Comic Jeff Foxworthy hit it big in 1993 with the album “You Might Be a Redneck If ... ” highlighting his one-line observations about life in rural America. If you've ever cut your grass and found a car, Foxworthy counseled, you might be a redneck. If you see a sign that says “Say no to crack” and it reminds you to pull up your jeans, you might be a redneck.
Along with spawning follow-up albums, books, a movie, even a board game, Foxworthy created a whole new genre of instructional comedy. A universe of jokes now exists helping people identify their inclusion in various groups. You might be the resident of a particular state, an adherent of a religious denomination, a practitioner of a profession — you name it — if ...
Now some politicians and pundits are trying to get in on the act. Members of Congress, a New York Times columnist and even a former president are sharing their one-liners. Only, unlike Foxworthy, the jokes this group of clowns is telling aren't funny.
You might be a racist if you disagree with President Barack Obama.
Obama says he won't sign a health care bill that adds one dime to the deficit and that no federal dollars will be used to fund abortions. So if you suggest his deficit pledge is nothing more than “a promise in search of fulfillment,” or if you write that the public option “could cover all abortions if the administration chooses, and as Obama once promised,” as the Annenberg Public Policy Center's FactCheck.org does, you could be a closet Klansman.
You might be a racist if you think ACORN, the community organizing group mired for years in controversy, isn't worthy of taxpayer money and that it can't be trusted to help conduct the 2010 census.
So if you vote to strip federal funding from ACORN, as 83 senators and 345 representatives did — including a total of 221 Democrats — and if you write a letter severing ACORN's relationship with the census, as President Obama's own nominee to head the Census Bureau did, you could be a goose-stepping white supremacist.
You might be a racist if you think Rep. Charlie Rangel, D-N.Y., is unfit to serve as the nation's chief tax writer.
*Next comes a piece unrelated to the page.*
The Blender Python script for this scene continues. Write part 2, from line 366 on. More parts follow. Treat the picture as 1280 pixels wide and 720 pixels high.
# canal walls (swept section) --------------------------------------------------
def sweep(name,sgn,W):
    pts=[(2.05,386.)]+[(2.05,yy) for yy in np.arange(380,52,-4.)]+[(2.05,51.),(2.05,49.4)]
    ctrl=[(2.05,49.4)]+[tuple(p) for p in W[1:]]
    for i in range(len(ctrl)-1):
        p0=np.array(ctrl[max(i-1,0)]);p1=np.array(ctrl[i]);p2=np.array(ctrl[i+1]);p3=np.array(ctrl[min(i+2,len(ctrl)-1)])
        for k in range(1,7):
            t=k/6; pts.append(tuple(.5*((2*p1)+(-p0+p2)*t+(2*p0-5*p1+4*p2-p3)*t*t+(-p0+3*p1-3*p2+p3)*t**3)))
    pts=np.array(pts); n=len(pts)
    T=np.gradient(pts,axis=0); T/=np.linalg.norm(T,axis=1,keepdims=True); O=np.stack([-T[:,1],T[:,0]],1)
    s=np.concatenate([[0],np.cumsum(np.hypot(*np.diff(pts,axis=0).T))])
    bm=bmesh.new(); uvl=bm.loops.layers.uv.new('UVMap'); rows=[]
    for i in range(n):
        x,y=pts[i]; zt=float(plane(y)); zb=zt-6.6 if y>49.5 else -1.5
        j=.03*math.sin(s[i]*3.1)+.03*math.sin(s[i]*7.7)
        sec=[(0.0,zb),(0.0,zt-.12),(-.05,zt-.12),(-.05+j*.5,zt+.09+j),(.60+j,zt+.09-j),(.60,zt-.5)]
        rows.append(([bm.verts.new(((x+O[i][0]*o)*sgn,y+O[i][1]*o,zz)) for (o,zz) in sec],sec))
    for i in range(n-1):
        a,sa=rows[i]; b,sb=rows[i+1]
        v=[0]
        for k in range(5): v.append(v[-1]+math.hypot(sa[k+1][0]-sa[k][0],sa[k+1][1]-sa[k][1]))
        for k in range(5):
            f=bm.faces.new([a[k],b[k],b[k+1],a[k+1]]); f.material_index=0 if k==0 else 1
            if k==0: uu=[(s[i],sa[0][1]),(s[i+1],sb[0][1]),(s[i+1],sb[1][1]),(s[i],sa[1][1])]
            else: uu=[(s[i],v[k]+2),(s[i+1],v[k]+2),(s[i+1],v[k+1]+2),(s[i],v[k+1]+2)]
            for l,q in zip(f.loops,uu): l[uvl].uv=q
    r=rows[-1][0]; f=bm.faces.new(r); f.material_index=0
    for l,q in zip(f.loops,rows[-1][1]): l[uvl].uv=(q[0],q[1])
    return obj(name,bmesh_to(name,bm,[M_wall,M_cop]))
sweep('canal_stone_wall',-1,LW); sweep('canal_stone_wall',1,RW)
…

Rangel, chairman of the House Ways and Means Committee, failed to disclose rental income and pay state or federal taxes on a vacation villa in the Dominican Republic and failed to disclose bank accounts with balances up to $1 million. So if you write that “mounting embarrassment for taxpayers and Congress makes it imperative that Representative Charles Rangel step aside,” as the New York Times editorial page did, you could be a member of the Aryan Nations.
You might be a racist if you call Kanye West a jackass.
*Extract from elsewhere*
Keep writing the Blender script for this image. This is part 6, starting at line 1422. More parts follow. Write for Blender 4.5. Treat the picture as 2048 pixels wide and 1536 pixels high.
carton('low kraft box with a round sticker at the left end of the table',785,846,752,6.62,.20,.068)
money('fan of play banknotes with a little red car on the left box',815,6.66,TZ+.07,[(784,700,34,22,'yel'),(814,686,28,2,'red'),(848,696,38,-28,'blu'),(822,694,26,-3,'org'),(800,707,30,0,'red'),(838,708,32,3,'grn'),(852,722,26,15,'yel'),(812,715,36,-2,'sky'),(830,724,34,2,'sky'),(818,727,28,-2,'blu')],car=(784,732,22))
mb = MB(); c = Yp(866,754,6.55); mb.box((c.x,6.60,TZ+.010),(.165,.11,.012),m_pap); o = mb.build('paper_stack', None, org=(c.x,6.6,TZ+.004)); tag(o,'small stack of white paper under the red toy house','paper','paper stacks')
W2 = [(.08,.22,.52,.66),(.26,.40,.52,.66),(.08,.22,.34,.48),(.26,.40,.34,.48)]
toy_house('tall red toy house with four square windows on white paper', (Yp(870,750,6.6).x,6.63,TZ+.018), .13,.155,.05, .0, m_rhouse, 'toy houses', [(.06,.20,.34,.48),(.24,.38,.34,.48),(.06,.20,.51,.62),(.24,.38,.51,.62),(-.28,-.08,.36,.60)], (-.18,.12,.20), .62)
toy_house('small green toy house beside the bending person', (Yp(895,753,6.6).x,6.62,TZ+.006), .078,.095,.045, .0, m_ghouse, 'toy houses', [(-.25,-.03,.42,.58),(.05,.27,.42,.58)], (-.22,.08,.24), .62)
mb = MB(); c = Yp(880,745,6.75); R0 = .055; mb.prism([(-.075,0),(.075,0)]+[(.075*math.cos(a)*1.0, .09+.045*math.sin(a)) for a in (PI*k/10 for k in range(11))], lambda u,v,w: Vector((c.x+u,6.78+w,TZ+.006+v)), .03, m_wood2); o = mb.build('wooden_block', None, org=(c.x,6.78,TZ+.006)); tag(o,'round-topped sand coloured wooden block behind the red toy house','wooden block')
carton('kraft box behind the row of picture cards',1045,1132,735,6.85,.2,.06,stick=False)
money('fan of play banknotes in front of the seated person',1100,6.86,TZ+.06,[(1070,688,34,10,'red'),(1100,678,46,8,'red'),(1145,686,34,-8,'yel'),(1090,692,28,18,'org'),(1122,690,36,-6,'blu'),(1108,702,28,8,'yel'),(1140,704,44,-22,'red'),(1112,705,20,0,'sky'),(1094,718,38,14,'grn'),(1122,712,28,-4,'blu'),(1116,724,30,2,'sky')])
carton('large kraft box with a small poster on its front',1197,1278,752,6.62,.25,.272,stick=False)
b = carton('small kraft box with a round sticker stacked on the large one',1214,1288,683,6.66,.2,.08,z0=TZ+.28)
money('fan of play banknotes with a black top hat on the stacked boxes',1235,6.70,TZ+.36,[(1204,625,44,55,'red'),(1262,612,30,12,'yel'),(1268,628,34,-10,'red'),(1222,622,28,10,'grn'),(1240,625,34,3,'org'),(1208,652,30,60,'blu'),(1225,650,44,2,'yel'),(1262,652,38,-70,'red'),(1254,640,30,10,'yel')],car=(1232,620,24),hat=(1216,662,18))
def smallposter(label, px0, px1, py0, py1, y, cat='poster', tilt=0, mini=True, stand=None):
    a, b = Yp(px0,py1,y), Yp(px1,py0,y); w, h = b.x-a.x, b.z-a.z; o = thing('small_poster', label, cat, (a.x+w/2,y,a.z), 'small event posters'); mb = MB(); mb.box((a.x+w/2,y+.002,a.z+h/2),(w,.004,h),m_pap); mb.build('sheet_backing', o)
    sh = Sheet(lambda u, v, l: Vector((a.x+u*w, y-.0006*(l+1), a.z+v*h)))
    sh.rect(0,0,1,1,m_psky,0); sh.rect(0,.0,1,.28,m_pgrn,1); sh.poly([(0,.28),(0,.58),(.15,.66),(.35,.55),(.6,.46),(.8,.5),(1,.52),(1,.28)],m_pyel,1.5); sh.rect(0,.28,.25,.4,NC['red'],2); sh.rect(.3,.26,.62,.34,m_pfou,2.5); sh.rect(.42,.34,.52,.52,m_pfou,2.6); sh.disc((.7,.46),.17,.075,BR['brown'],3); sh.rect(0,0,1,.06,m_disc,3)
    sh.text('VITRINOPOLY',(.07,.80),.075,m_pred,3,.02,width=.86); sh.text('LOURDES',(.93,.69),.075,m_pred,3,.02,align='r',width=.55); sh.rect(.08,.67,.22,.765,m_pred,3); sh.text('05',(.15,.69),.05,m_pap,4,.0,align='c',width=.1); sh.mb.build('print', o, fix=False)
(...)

But that was President Obama himself. Could the nation's first black president, whose election was supposed to usher in an age of post racial reconciliation, really be racist? It's an absurd proposition that shows just how absurdly easy it is for people to play the race card when they lack the ability or inclination to debate an issue on its merits.
The irrational hatred of racists, of course, does exist. The scurrilous accusation of racism, however, detracts from its reality. That's why you might be a fool if you exploit its specter and, in so doing, obscure the real thing.